What Does an Operations Team Do?

by | Apr 11, 2023

what does an operations team do

No matter how big or small your company is, growing your client and partner bases will come with challenges. One of these will likely be juggling the operation of in-house team processes while keeping customers happy. 

This can actually be harder with online businesses, where customer queries and qualms can roll in at a greater speed than you can handle. 

An excellent way to deal with issues such as these is to have an operations team. 

What is an operations team?

Operations teams focus on the overall operations of a specific area of business. Examples include supervising and organizing production, planning, manufacturing, or even provision. 

They measure, evaluate, manufacture, and provide services to ensure that area of business runs as smoothly and effectively as possible. 

The key function of an operations team is to allow those at the top of a company to focus on tasks that only they can do, such as decision-making, communicating with stakeholders and investors, and creating long-term goals and plans. 

Operations teams have three main goals:

  • Coordinating and taking care of the details of operations
  • Evaluating the big picture of operations 
  • Looking ahead to help achieve goals

In more specific terms, operations might:

  • Define who is responsible for which tasks 
  • Ensure there is no duplication of or unnecessary effort
  • Leverage staff’s skills at the right time 
  • Ensure that senior-level involvement is kept to a minimum
  • Bring together relevant departments to connect expertise
  • Ensure alignment of effort to reach overarching goals
  • Ensure clarity of expectations
  • Train and guide employees toward success
  • And so much more.

The benefits of having an operations team 

There are many benefits that come with having an operations team for companies of all sizes. It’s crucial to understand what they are so you can make an informed decision on whether to have one or not. 

1. Waste reduction

Companies can deal with a lot of waste, whether physical or metaphysical. When a company’s employees are running around trying to accomplish a billion different things, they’re unable to focus on what they’re actually good or specialized at. This can create systems and processes that are wasteful of resources, time, and money. 

An operations team focuses on making processes as streamlined as possible. They allow staff to focus on tasks they’re good at by taking charge of what could have been previously distracting. As such, companies cut down on a lot of waste. 

2. Product quality assurance

Cutting down on waste and increasing efficacy and efficiency means that companies end up with a higher quality of product. Operations teams put in quality assurance processes that are highly effective, ensuring that specifications, feedback, and standards are all used to keep products and services as high-quality as possible. 

They may invest in new equipment, update processes, and even expand production teams based on what they think is necessary. 

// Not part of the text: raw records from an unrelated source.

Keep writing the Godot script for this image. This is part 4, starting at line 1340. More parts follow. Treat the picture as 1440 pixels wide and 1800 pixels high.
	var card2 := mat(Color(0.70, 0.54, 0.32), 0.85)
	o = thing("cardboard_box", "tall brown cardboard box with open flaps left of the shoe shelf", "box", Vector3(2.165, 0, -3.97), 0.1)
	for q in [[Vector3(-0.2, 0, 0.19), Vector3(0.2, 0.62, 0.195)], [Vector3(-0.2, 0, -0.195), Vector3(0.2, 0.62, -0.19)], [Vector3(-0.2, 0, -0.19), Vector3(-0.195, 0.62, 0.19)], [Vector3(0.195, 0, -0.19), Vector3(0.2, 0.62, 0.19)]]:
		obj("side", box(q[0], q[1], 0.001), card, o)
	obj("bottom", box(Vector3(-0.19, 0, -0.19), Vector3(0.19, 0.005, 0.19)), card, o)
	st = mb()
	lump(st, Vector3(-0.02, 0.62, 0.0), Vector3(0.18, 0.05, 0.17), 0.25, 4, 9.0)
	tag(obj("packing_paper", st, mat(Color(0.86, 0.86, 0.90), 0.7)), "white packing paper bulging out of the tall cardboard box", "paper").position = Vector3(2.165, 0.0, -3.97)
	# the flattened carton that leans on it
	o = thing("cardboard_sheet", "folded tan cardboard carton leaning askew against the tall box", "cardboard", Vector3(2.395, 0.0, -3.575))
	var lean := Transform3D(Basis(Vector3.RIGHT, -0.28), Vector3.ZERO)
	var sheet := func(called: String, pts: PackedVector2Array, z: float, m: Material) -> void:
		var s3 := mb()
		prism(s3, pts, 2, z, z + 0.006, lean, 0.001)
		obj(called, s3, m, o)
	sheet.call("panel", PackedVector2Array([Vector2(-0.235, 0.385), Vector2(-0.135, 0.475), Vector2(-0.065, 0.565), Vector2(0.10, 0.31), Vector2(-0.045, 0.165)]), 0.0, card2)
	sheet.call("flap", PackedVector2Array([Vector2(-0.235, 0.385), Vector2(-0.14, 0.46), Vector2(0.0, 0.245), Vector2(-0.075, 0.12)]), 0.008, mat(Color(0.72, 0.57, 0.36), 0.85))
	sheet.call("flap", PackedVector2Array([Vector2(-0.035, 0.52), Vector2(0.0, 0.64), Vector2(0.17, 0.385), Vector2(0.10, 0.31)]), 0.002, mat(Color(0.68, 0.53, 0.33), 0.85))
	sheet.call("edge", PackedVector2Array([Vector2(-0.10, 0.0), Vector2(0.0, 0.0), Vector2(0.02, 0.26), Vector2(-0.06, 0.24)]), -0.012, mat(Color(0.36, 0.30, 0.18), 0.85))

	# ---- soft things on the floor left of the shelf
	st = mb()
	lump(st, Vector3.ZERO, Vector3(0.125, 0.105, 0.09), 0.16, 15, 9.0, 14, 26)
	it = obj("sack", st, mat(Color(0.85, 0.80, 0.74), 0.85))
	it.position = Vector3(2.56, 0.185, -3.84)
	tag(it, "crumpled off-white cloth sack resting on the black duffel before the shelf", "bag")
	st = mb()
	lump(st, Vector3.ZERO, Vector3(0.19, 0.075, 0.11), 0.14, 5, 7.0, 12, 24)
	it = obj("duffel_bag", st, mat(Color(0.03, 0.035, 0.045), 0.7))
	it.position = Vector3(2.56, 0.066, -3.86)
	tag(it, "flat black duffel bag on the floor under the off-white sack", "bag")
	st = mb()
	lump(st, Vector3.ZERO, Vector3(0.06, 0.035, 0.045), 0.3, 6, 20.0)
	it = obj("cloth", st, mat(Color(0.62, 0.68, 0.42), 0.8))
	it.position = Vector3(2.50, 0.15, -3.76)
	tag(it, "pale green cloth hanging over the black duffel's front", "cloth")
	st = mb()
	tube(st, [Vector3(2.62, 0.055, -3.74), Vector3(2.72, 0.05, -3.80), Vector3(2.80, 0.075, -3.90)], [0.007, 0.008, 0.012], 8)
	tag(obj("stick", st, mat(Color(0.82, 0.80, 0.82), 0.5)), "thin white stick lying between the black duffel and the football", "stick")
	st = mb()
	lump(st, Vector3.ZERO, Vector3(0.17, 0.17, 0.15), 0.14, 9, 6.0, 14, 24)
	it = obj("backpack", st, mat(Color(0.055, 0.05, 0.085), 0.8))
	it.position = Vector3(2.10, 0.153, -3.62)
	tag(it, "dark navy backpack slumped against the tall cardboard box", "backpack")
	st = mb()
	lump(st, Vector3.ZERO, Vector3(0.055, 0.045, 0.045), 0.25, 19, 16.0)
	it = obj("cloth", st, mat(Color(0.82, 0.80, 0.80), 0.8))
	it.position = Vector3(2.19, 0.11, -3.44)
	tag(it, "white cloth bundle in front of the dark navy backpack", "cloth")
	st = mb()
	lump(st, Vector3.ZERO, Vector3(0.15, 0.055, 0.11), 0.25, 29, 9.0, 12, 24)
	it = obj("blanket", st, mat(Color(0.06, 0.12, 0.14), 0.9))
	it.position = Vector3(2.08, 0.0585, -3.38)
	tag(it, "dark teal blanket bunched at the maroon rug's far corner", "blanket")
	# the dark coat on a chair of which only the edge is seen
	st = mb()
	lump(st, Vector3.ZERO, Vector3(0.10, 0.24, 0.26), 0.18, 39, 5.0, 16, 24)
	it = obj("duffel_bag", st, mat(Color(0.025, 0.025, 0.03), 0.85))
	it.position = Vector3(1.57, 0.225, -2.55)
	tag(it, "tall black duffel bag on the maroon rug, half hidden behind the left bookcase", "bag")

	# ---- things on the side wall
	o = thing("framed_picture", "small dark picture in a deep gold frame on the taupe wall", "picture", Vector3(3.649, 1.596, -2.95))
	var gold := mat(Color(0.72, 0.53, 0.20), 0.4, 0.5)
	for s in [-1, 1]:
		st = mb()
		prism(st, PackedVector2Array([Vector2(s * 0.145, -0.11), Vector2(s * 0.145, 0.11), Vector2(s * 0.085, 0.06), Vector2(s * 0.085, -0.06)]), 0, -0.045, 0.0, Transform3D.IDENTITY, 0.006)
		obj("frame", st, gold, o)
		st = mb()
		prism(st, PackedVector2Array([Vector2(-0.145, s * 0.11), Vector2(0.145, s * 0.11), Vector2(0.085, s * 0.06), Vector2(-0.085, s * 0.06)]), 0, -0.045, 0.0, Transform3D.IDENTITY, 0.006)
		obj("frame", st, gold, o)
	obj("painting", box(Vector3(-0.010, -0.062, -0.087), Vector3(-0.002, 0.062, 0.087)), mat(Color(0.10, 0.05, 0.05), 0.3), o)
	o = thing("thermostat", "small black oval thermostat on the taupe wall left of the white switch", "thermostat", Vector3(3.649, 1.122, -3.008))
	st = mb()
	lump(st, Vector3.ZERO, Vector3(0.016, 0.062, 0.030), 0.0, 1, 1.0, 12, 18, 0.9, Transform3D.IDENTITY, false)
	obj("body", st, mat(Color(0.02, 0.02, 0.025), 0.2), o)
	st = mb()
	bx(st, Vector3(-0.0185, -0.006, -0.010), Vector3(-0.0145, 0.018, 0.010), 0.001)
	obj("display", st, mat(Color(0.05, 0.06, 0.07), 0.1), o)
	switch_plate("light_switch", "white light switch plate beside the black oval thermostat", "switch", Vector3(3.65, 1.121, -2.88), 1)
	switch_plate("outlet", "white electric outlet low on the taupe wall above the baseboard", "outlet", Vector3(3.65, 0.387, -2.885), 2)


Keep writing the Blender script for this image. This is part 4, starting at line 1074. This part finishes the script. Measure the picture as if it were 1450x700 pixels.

Enjoying this topic? Check out our article about how to change the culture of a company and make it stick.

3. Increase in customer satisfaction 

The improvements that an operations team brings to a company means that there is a knock-on effect that customers feel as well. 

As the operations team ensures quality in a company’s processes and resulting products and services, they also earn customers’ respect and trust. Organizations that emphasize quality and care in what they offer their customers will retain their existing customer base while also growing it. 

4. Increase in employee productivity

Not only does an operations team allow staff to focus on their job scope, but their improvement of processes means that employees can work more efficiently. 

Operations teams identify what’s not working and resolve productivity issues. This allows employees to work more efficiently and increase productivity, which can in turn increase employee drive and job satisfaction, reducing turnover rates. 

5. Increase in ease of achievement of company objectives 

Companies have long and short-term goals, and operations teams actually help to achieve both. By encouraging productivity, employee retention, efficacy, efficiency, and customer satisfaction, operations teams help on all fronts to reach goals. 

6. Increase in revenue

It goes without saying that because of all the aforementioned benefits, companies with operational teams enjoy increases in revenue. The improvements that an operational team brings to a company helps it to do more with the resources that are available. 

Are operations teams only for medium and large businesses?

You might think that operations teams sound like a great idea, but that they really only start to become necessary when a business is medium or large. 

The truth is that while operations teams are crucial for medium and large businesses, they are just as impactful in smaller businesses too. 

Small businesses tend to have a set of challenges that are unique from those that larger businesses have. They have to meet their goals with fewer resources and have a greater emphasis on efficiency, while planning for growth and evolution despite a heavy fiscal responsibility. 

It takes a lot of time, effort, and skill to successfully coordinate an approach that takes into account all of these various factors. 

The details that go into running a business matter more in an SME because there’s the pressure to do more with less; operations teams allow SMEs to do just that. 

It isn’t imperative that small businesses have a massive operations team – that’s neither necessary nor feasible, but a small team of even one-to-three people can revolutionize the way that the business runs and how successful it is. 

Across businesses of all sizes, change is constant. Businesses need to continuously grow and adapt to stay relevant, high-quality, and profitable. Operations teams allow businesses to accomplish their ever-changing goals and do so in the most efficient way possible.